(Information given)
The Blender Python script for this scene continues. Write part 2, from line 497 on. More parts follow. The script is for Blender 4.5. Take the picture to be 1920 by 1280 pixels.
---
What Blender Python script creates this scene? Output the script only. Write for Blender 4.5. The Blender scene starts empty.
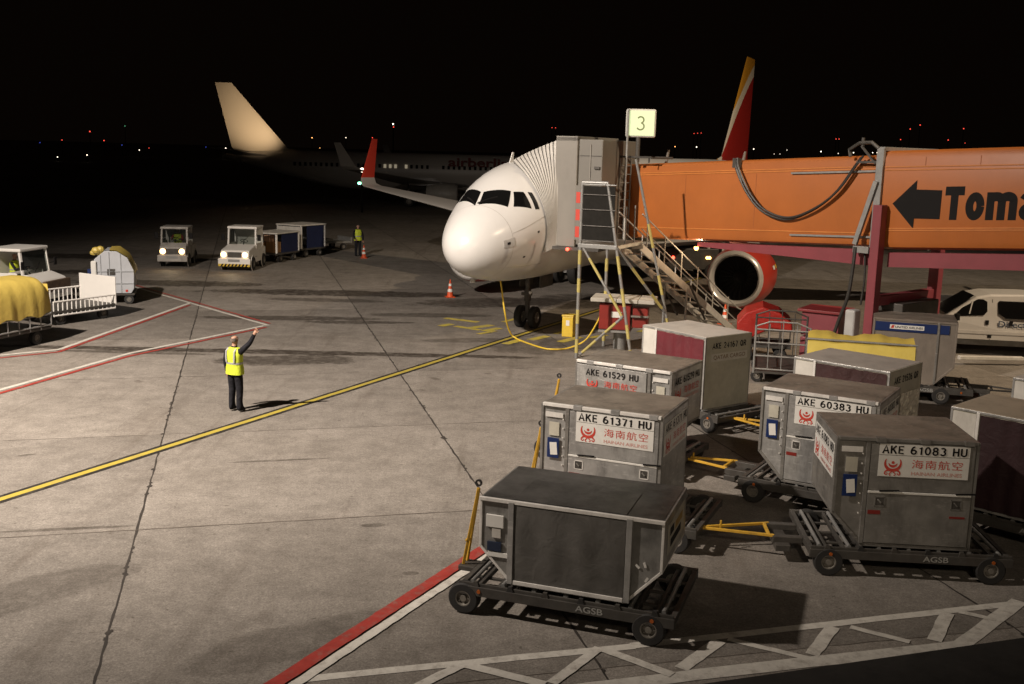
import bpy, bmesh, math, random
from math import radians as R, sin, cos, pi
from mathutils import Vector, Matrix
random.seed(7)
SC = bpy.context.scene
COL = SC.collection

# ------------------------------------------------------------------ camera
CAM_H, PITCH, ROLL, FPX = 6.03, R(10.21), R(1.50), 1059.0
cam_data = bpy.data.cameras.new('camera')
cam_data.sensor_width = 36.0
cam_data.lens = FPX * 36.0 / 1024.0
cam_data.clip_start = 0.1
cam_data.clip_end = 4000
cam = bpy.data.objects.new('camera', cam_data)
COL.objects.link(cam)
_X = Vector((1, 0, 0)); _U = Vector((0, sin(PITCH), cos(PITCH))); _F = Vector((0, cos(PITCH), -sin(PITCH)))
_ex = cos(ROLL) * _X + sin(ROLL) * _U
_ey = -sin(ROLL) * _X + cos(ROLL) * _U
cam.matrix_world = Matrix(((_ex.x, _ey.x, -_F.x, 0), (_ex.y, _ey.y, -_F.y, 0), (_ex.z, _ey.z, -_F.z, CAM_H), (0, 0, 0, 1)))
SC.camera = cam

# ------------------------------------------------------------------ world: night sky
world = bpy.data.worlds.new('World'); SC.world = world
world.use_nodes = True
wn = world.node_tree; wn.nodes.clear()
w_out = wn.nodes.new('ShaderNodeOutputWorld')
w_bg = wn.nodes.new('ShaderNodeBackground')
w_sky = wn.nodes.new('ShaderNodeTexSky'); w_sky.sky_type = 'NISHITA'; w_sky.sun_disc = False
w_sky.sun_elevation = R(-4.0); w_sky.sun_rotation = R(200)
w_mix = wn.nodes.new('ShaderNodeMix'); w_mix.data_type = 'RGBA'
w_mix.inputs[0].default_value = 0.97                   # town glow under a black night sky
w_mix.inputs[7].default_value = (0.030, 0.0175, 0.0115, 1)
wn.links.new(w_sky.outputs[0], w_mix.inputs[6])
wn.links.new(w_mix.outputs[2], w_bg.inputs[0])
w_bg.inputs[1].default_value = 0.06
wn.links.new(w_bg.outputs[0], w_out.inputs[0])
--
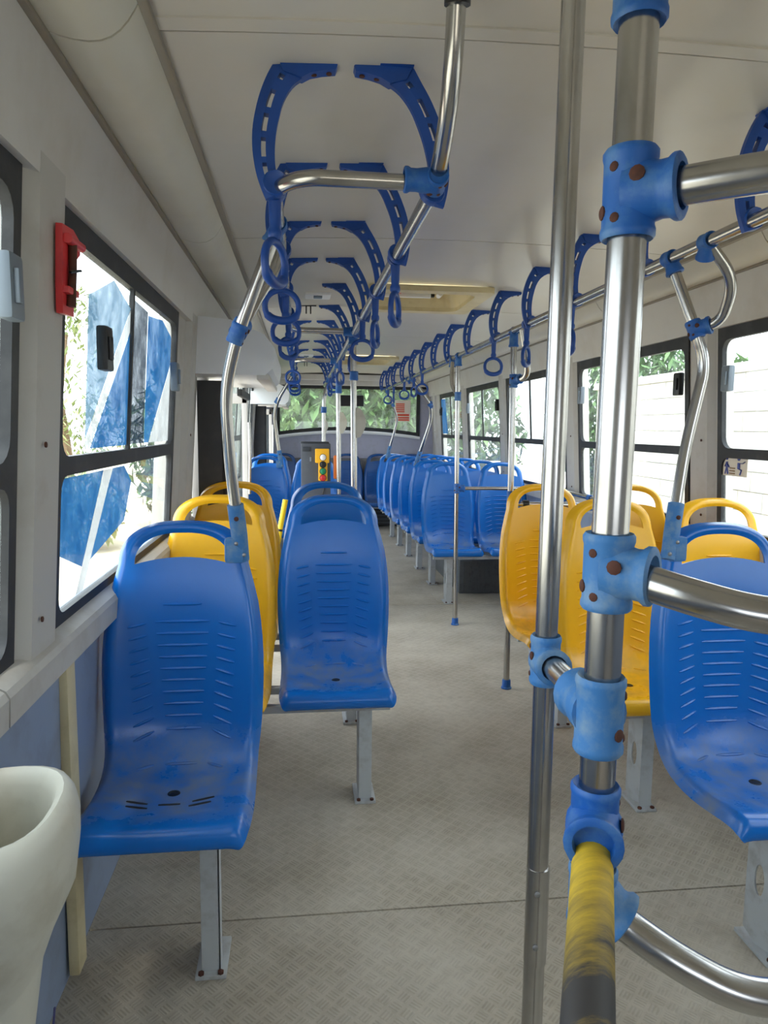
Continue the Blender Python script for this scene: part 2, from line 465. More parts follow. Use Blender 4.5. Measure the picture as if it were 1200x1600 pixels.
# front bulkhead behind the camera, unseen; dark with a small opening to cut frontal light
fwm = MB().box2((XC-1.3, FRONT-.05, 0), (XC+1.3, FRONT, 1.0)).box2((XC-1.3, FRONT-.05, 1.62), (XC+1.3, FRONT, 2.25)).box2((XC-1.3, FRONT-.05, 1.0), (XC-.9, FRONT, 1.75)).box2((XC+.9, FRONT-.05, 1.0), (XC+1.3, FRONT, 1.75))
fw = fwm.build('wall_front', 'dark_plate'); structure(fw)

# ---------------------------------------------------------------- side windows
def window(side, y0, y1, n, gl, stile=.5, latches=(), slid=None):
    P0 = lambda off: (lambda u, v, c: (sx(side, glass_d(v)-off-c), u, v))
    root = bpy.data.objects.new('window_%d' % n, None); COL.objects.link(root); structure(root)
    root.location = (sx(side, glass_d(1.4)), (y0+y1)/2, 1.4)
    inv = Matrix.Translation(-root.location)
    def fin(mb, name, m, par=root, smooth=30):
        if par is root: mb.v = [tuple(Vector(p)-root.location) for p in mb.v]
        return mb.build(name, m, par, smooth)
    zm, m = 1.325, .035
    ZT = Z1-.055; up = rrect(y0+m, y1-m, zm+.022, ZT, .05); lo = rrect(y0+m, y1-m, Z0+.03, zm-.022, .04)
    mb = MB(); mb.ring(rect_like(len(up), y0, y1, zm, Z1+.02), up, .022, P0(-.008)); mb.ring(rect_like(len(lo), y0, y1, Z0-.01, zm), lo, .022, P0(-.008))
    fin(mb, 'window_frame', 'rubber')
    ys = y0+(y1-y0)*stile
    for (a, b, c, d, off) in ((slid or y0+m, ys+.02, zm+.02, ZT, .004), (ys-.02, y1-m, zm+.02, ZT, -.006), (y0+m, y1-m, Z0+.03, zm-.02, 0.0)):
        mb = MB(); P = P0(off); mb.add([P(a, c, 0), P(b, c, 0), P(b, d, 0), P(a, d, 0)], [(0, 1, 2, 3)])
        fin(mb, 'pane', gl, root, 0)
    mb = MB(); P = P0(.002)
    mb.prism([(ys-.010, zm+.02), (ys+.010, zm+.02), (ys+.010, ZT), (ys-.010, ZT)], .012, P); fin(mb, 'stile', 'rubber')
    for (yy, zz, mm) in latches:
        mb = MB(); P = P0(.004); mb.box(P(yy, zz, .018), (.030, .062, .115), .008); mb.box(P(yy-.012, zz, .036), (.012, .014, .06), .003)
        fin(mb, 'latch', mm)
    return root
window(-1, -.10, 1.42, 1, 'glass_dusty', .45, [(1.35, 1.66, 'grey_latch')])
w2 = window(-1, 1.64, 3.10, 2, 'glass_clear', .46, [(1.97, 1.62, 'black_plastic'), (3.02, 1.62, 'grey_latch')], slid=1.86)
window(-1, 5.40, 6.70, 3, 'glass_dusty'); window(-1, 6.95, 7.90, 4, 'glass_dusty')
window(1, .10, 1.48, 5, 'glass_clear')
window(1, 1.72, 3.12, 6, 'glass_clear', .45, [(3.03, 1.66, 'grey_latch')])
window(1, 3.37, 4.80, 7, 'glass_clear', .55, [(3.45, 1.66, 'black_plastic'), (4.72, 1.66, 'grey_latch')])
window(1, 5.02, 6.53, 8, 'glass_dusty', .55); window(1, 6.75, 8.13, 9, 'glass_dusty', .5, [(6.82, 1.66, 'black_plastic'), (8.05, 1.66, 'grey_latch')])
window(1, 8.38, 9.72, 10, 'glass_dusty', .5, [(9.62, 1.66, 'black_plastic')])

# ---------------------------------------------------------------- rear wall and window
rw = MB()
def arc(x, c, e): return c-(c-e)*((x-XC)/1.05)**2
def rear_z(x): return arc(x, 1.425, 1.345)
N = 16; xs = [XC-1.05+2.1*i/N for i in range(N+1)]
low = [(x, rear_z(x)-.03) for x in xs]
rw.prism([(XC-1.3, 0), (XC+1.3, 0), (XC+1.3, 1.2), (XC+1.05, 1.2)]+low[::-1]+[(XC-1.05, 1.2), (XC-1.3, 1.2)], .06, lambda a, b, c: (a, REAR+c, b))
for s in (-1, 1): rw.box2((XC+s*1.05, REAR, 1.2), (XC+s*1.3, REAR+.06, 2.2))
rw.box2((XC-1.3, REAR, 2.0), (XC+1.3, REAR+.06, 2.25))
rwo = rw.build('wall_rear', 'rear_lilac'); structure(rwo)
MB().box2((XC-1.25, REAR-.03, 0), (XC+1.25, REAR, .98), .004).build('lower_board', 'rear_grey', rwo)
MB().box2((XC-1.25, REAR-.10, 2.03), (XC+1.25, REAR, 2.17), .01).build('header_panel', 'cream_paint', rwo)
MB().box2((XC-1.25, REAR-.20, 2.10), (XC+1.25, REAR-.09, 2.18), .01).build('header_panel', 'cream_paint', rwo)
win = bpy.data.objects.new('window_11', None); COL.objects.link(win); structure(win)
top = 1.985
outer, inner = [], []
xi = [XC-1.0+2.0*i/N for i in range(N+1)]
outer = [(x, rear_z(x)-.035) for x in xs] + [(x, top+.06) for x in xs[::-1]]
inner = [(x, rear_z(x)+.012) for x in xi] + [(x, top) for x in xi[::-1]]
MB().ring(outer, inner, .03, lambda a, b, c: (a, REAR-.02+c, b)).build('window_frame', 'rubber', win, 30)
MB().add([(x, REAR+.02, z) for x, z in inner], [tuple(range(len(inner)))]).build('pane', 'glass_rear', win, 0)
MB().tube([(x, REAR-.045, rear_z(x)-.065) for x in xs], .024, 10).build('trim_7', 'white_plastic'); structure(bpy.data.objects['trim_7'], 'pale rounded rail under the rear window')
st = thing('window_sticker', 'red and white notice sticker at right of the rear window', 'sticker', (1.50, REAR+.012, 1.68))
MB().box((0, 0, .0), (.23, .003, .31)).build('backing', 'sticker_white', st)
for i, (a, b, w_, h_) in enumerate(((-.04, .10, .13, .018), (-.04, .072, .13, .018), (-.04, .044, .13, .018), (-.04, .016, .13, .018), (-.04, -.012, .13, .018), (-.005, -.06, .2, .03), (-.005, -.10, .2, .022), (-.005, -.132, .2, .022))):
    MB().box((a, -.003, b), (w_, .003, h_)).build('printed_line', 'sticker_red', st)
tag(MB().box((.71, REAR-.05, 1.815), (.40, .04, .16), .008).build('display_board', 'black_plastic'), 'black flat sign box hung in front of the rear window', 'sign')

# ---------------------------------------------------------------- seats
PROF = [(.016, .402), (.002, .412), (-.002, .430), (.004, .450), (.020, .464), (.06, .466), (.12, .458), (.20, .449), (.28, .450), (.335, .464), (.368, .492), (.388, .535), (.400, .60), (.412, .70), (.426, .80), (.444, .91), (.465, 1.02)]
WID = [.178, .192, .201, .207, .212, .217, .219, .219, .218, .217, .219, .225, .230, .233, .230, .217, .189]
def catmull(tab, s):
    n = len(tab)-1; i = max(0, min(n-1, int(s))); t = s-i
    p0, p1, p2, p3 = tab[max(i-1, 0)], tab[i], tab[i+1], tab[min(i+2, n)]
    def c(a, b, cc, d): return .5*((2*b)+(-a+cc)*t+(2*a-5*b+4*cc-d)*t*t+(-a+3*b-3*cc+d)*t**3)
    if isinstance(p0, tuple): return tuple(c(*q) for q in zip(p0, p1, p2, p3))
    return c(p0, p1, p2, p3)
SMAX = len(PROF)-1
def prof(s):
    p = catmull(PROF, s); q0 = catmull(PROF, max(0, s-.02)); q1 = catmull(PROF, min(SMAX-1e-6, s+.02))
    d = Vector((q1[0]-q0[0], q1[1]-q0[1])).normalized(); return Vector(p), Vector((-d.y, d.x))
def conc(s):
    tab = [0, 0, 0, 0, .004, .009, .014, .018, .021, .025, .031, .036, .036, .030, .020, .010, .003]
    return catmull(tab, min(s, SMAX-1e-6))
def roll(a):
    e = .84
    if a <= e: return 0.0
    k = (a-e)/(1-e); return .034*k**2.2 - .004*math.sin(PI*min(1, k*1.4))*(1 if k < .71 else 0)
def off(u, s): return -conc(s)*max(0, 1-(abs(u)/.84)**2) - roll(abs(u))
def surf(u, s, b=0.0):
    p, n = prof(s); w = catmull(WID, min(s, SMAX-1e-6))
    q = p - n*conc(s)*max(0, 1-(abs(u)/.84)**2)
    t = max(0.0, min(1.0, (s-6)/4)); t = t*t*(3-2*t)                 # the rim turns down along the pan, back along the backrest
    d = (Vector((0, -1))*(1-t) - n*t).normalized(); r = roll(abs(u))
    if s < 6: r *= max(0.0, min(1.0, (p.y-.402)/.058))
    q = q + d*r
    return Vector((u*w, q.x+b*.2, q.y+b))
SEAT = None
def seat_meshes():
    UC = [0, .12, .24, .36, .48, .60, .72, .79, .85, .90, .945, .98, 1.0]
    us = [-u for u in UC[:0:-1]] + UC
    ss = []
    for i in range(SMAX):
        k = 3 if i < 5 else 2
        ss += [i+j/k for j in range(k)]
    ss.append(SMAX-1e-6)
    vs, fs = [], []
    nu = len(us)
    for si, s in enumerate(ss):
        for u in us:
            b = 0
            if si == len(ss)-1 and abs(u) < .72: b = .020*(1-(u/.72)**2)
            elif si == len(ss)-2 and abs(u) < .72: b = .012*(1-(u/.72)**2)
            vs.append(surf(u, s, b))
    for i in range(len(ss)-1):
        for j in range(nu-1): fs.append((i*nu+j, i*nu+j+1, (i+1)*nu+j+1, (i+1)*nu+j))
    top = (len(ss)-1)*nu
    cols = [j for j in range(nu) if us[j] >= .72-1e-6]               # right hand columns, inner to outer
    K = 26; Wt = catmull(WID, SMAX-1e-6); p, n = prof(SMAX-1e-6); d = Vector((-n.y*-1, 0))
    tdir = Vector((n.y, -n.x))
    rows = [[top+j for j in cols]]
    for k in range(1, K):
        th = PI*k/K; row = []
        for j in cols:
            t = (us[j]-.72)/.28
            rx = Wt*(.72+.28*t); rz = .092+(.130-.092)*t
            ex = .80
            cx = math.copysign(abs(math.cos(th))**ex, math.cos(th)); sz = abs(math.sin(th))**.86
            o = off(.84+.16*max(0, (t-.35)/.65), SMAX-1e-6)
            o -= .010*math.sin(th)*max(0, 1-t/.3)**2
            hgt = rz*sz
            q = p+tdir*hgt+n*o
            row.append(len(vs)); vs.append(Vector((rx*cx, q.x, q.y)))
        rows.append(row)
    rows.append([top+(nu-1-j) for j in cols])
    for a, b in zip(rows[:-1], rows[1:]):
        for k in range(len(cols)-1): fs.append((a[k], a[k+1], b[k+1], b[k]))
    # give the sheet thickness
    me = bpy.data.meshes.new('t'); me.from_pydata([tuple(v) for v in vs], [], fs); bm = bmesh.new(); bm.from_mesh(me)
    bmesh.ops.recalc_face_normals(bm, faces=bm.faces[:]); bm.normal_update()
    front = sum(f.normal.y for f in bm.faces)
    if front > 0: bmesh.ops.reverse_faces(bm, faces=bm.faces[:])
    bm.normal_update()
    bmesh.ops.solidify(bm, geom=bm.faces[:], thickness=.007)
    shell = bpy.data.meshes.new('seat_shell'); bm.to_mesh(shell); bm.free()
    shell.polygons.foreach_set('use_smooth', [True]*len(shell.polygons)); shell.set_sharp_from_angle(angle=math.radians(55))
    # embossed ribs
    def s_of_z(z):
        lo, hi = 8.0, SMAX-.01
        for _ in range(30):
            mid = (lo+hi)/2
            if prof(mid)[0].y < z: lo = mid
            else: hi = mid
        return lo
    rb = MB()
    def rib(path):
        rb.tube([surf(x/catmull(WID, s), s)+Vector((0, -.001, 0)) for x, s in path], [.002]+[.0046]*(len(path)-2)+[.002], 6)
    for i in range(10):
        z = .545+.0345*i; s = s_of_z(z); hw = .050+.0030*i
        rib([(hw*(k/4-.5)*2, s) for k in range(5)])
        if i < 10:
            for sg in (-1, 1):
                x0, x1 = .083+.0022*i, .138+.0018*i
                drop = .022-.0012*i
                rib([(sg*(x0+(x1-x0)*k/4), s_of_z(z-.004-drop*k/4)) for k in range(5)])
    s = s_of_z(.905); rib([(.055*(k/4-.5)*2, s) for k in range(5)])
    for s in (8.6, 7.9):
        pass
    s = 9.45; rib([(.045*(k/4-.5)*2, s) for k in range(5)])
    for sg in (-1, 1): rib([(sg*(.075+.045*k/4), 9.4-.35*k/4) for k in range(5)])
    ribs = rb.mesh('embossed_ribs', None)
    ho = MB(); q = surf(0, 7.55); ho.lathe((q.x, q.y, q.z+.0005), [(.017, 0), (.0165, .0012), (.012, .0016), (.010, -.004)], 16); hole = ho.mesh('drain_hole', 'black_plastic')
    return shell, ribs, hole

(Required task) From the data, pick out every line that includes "More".

(Answer to the exercise)
The Blender Python script for this scene continues. Write part 2, from line 497 on. More parts follow. The script is for Blender 4.5. Take the picture to be 1920 by 1280 pixels.
Continue the Blender Python script for this scene: part 2, from line 465. More parts follow. Use Blender 4.5. Measure the picture as if it were 1200x1600 pixels.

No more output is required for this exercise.